Interplanetary coronal mass ejections (ICMEs) have complex magnetic and
density structures, which is the result of their interaction with the
structured solar wind and with previous eruptions. ICMEs are revealed by in
situ measurements and in the past five years, through remote-sensing
observations by heliospheric imagers. However, to understand and analyze these
observations often requires the use of numerical modeling. It is because no
instruments can yet provide a simple view of ICMEs in two or three dimensions.
Numerical simulations can be used to determine the origin of a complex ejecta
observed near Earth, or to analyze the origin, speed and extent of density
structures observed remotely. Here, we review and discuss recent efforts to use
numerical simulations of ICMEs to investigate the magnetic topology, density
structure, energetics and kinematics of ICMEs in the interplanetary space.
After reviewing existing numerical models of ICMEs, we first focus on
numerical modeling in support of the SMEI and STEREO observations. 3-D
simulations can help determining the origins of the fronts observed by SECCHI
and SMEI, especially for complex events such as the January 24-25, 2007 CMEs.

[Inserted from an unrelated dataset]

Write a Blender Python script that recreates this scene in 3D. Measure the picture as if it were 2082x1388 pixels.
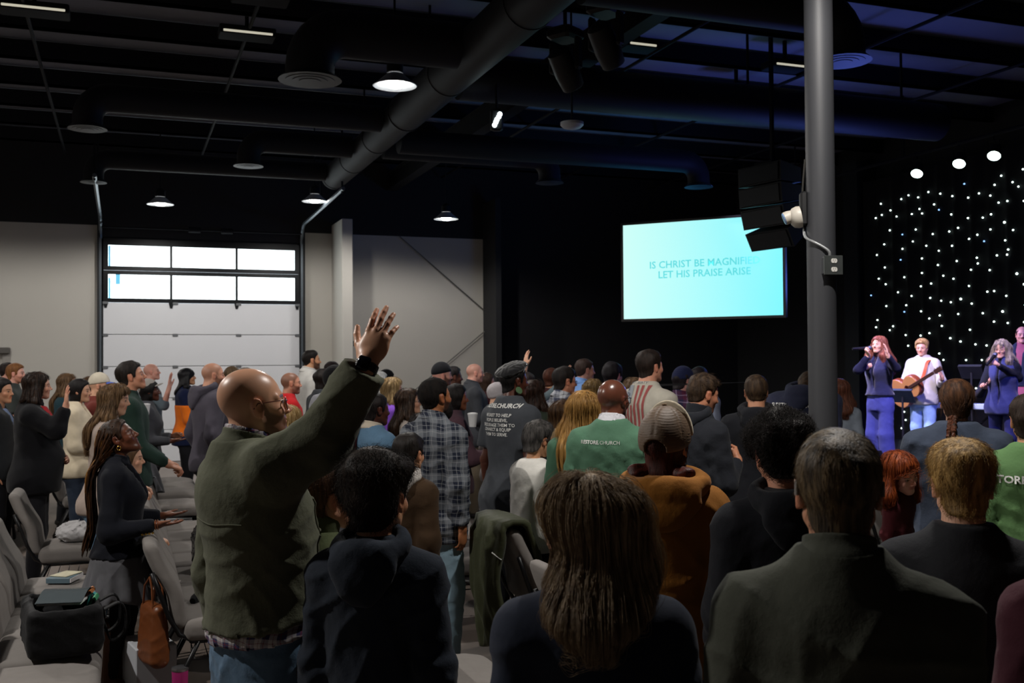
import bpy, math, random
import numpy as np
from mathutils import Vector, Matrix

for o in list(bpy.data.objects):
    bpy.data.objects.remove(o)
SC = bpy.context.scene
COL = SC.collection
random.seed(7)
RNG = np.random.default_rng(7)
PI = math.pi

# ------------------------------------------------------------------ camera, world, exposure
F = 2100.0                                     # focal length in pixels of the 2082 x 1388 frame
CAM = np.array([0.0, 0.0, 1.85])
_az, _pt, _rl = math.radians(20.6), math.radians(1.12), math.radians(0.4)
_f = np.array([math.sin(_az) * math.cos(_pt), math.cos(_az) * math.cos(_pt), math.sin(_pt)])
_r0 = np.array([math.cos(_az), -math.sin(_az), 0.0])
_u0 = np.cross(_r0, _f)
_r = _r0 * math.cos(_rl) - _u0 * math.sin(_rl)
_u = _u0 * math.cos(_rl) + _r0 * math.sin(_rl)


def at(px, py, d):
    """pixel of the photograph + depth along the view axis -> point in the room"""
    return CAM + d * (_f + (px - 1041.0) / F * _r + (694.0 - py) / F * _u)


cam = bpy.data.cameras.new('camera')
cam.sensor_width = 36.0
cam.lens = F / 2082.0 * 36.0
cam.clip_start = 0.05
cam.clip_end = 100
cam.dof.use_dof = True
cam.dof.focus_distance = 4.2
cam.dof.aperture_fstop = 6.3
camo = bpy.data.objects.new('camera', cam)
COL.objects.link(camo)
camo.matrix_world = Matrix(((_r[0], _u[0], -_f[0], CAM[0]), (_r[1], _u[1], -_f[1], CAM[1]), (_r[2], _u[2], -_f[2], CAM[2]), (0, 0, 0, 1)))
SC.camera = camo

W = bpy.data.worlds.new('world')
W.use_nodes = True
W.node_tree.nodes['Background'].inputs[0].default_value = (0.8, 0.9, 1.0, 1)
W.node_tree.nodes['Background'].inputs[1].default_value = 1.0
SC.world = W
SC.view_settings.view_transform = 'Standard'
SC.view_settings.look = 'None'
SC.view_settings.gamma = 1.0
SC.view_settings.use_curve_mapping = False
SC.view_settings.exposure = 0.0
SC.cycles.use_denoising = True
SC.cycles.max_bounces = 6
SC.cycles.diffuse_bounces = 3
SC.cycles.sample_clamp_indirect = 4.0


def light(name, kind, loc, energy, color=(1, 1, 1), size=0.2, target=None, spot=60, blend=0.5, sy=None):
    l = bpy.data.lights.new(name, kind)
    l.energy = energy
    l.color = color
    if kind == 'AREA':
        l.size = size
        if sy:
            l.shape = 'RECTANGLE'
            l.size_y = sy
        else:
            l.shape = 'DISK'
    else:
        l.shadow_soft_size = size
    if kind == 'SPOT':
        l.spot_size = math.radians(spot)
        l.spot_blend = blend
    o = bpy.data.objects.new(name, l)
    COL.objects.link(o)
    o.location = Vector(loc)
    if target is not None:
        o.rotation_euler = (Vector(target) - Vector(loc)).to_track_quat('-Z', 'Y').to_euler()
    return o


LAMP_W = 400.0
# ceiling lamps of the seating area: the first four are the ones in view, the others hang outside the frame
LAMPS = [at(803, 172, 10.5), at(326, 414, 17.6), at(640, 408, 18.0), at(907, 444, 18.6)]
LAMPS_OUT = [(-2.6, 10.2, 4.67), (-6.4, 14.0, 4.67), (-2.6, 17.6, 4.67), (-2.8, 5.0, 4.67), (3.0, 3.7, 4.67)]
LAMP_OUT_K = [1.0, .8, .6, 2.0, 1.3]
# coloured stage lighting (bare lights added without fixtures; the washes tint the ceiling)
STAGE = [
    light('stage_wash_light', 'SPOT', (7.2, 8.6, 5.2), 2000, (0.86, 0.72, 1.0), 0.12, (9.6, 10.8, 1.6), 42, 0.6),
    light('stage_wash_light', 'SPOT', (7.4, 12.6, 5.2), 2000, (0.76, 0.66, 1.0), 0.12, (10.2, 11.4, 1.6), 44, 0.6),
    light('stage_blue_light', 'SPOT', (8.6, 14.2, 5.2), 900, (0.10, 0.16, 1.0), 0.12, (10.0, 11.0, 0.8), 60, 0.7),
    light('stage_blue_light', 'SPOT', (8.8, 6.8, 5.2), 900, (0.12, 0.14, 1.0), 0.12, (10.0, 10.6, 0.8), 60, 0.7),
    light('ceiling_wash_light', 'AREA', (9.4, 11.5, 3.0), 42, (0.12, 0.20, 1.0), 1.2, (6.5, 11.5, 6.0)),
    light('ceiling_wash_light', 'AREA', (8.6, 15.4, 3.0), 16, (0.05, 0.45, 0.9), 1.0, (6.4, 15.2, 6.0)),
]


# ------------------------------------------------------------------ objects and meshes
def C(h, k=1.0):
    h = h.lstrip('#')
    v = [int(h[i:i + 2], 16) / 255.0 for i in (0, 2, 4)]
    return tuple((x / 12.92 if x <= 0.04045 else ((x + 0.055) / 1.055) ** 2.4) * k for x in v)


def link(name, data, mat=None, parent=None):
    o = bpy.data.objects.new(name, data)
    COL.objects.link(o)
    if mat is not None and data is not None:
        data.materials.append(mat)
    if parent is not None:
        o.parent = parent
    return o


def tag(o, label=None, cat=None, group=None, kind=None):
    if label:
        o['label'] = label
    if cat:
        o['category'] = cat
    if group:
        o['group'] = group
    if kind:
        o['kind'] = kind
    return o


def empty(name, loc, rz=0.0, label=None, cat=None, group=None, kind=None):
    o = bpy.data.objects.new(name, None)
    o.empty_display_size = 0.1
    COL.objects.link(o)
    o.location = Vector(loc)
    o.rotation_euler = (0, 0, rz)
    return tag(o, label, cat, group, kind)


def mesh(name, V, faces, smooth=True, col=None):
    """faces: (n,4) or (n,3) array, or a list of tuples"""
    m = bpy.data.meshes.new(name)
    V = np.asarray(V, np.float32)
    if isinstance(faces, np.ndarray):
        n, k = faces.shape
        m.vertices.add(len(V))
        m.vertices.foreach_set('co', V.ravel())
        m.loops.add(n * k)
        m.loops.foreach_set('vertex_index', faces.astype(np.int32).ravel())
        m.polygons.add(n)
        m.polygons.foreach_set('loop_start', np.arange(0, n * k, k, dtype=np.int32))
        m.update(calc_edges=True)
    else:
        m.from_pydata([tuple(map(float, v)) for v in V], [], faces)
        m.update()
    if smooth:
        m.polygons.foreach_set('use_smooth', np.ones(len(m.polygons), bool))
    if col is not None:
        a = m.attributes.new('Col', 'FLOAT_COLOR', 'POINT')
        a.data.foreach_set('color', np.c_[col, np.ones(len(col))].astype(np.float32).ravel())
    return m


class MB:
    """collects boxes, tubes, lathes and grids; one MB becomes one mesh"""

    def __init__(s):
        s.v, s.f = [], []

    def add(s, V, faces):
        o = len(s.v)
        s.v += [tuple(map(float, v)) for v in V]
        s.f += [tuple(int(i) + o for i in f) for f in faces]
        return s

    def box(s, lo, hi, bev=0.0, M=None):
        x0, y0, z0 = lo
        x1, y1, z1 = hi
        b = min(bev, (x1 - x0) / 2.01, (y1 - y0) / 2.01, (z1 - z0) / 2.01)
        if b <= 0:
            V = [(x0, y0, z0), (x1, y0, z0), (x1, y1, z0), (x0, y1, z0), (x0, y0, z1), (x1, y0, z1), (x1, y1, z1), (x0, y1, z1)]
            Fc = [(0, 3, 2, 1), (4, 5, 6, 7), (0, 1, 5, 4), (1, 2, 6, 5), (2, 3, 7, 6), (3, 0, 4, 7)]
        else:
            V, Fc = [], []
            for z, e in ((z0, b), (z0 + b, 0), (z1 - b, 0), (z1, b)):
                e2 = e
                V += [(x0 + e2 + b, y0 + e2, z), (x1 - e2 - b, y0 + e2, z), (x1 - e2, y0 + e2 + b, z), (x1 - e2, y1 - e2 - b, z),
                      (x1 - e2 - b, y1 - e2, z), (x0 + e2 + b, y1 - e2, z), (x0 + e2, y1 - e2 - b, z), (x0 + e2, y0 + e2 + b, z)]
            for r in range(3):
                for i in range(8):
                    j = (i + 1) % 8
                    Fc.append((r * 8 + i, r * 8 + j, r * 8 + 8 + j, r * 8 + 8 + i))
            Fc.append(tuple(range(7, -1, -1)))
            Fc.append(tuple(range(24, 32)))
        if M is not None:
            V = [tuple(M @ Vector(v)) for v in V]
        return s.add(V, Fc)

    def tube(s, pts, r, n=8, closed=False):
        pts = [np.asarray(p, float) for p in pts]
        k = len(pts)
        rs = r if hasattr(r, '__len__') else [r] * k
        V, Fc = [], []
        up = np.array([0.0, 0.0, 1.0])
        N = None
        for i in range(k):
            a = pts[(i - 1) % k if closed else max(i - 1, 0)]
            b = pts[(i + 1) % k if closed else min(i + 1, k - 1)]
            t = b - a
            t = t / (np.linalg.norm(t) + 1e-9)
            if N is None:
                N = np.cross(t, up)
                if np.linalg.norm(N) < 0.1:
                    N = np.cross(t, np.array([1.0, 0, 0]))
            N = N - t * N.dot(t)
            N = N / (np.linalg.norm(N) + 1e-9)
            B = np.cross(t, N)
            for j in range(n):
                q = 2 * PI * j / n
                V.append(pts[i] + rs[i] * (math.cos(q) * N + math.sin(q) * B))
        for i in range(k if closed else k - 1):
            i2 = (i + 1) % k
            for j in range(n):
                j2 = (j + 1) % n
                Fc.append((i * n + j, i * n + j2, i2 * n + j2, i2 * n + j))
        if not closed:
            Fc.append(tuple(range(n - 1, -1, -1)))
            Fc.append(tuple(range((k - 1) * n, k * n)))
        return s.add(V, Fc)

    def lathe(s, prof, n=24, M=None):
        """prof: (radius, z) from bottom to top"""
        V, Fc = [], []
        for r, z in prof:
            for j in range(n):
                q = 2 * PI * j / n
                V.append((r * math.cos(q), r * math.sin(q), z))
        for i in range(len(prof) - 1):
            for j in range(n):
                j2 = (j + 1) % n
                Fc.append((i * n + j, i * n + j2, (i + 1) * n + j2, (i + 1) * n + j))
        Fc.append(tuple(range(n - 1, -1, -1)))
        Fc.append(tuple(range((len(prof) - 1) * n, len(prof) * n)))
        if M is not None:
            V = [tuple(M @ Vector(v)) for v in V]
        return s.add(V, Fc)

    def build(s, name, mat, parent=None, smooth=False):
        m = mesh(name, s.v, s.f, smooth)
        if smooth:
            try:
                m.set_sharp_from_angle(angle=math.radians(40))
            except Exception:
                pass
        return link(name, m, mat, parent)


# ------------------------------------------------------------------ materials
def nodes(name):
    m = bpy.data.materials.new(name)
    m.use_nodes = True
    t = m.node_tree
    return m, t, t.nodes['Principled BSDF']


def _mix(t, a, b, fac, blend='MIX'):
    n = t.nodes.new('ShaderNodeMix')
    n.data_type = 'RGBA'
    n.blend_type = blend
    for sock, v in ((6, a), (7, b)):
        if isinstance(v, tuple):
            n.inputs[sock].default_value = (*v[:3], 1)
        else:
            t.links.new(v, n.inputs[sock])
    if isinstance(fac, (int, float)):
        n.inputs[0].default_value = fac
    else:
        t.links.new(fac, n.inputs[0])
    return n.outputs[2]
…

They can also be used to test different methods to derive ICME properties from
remote observations, to predict and explain observational effects, and to
understand the deceleration and deformation of ICMEs. In the last part, we
focus on the numerical investigation of non-magnetic cloud ejecta. We discuss
how simulations are crucial to understand the formation of non-twisted ejecta
and the formation of complex ejecta due to the interaction of multiple ICMEs.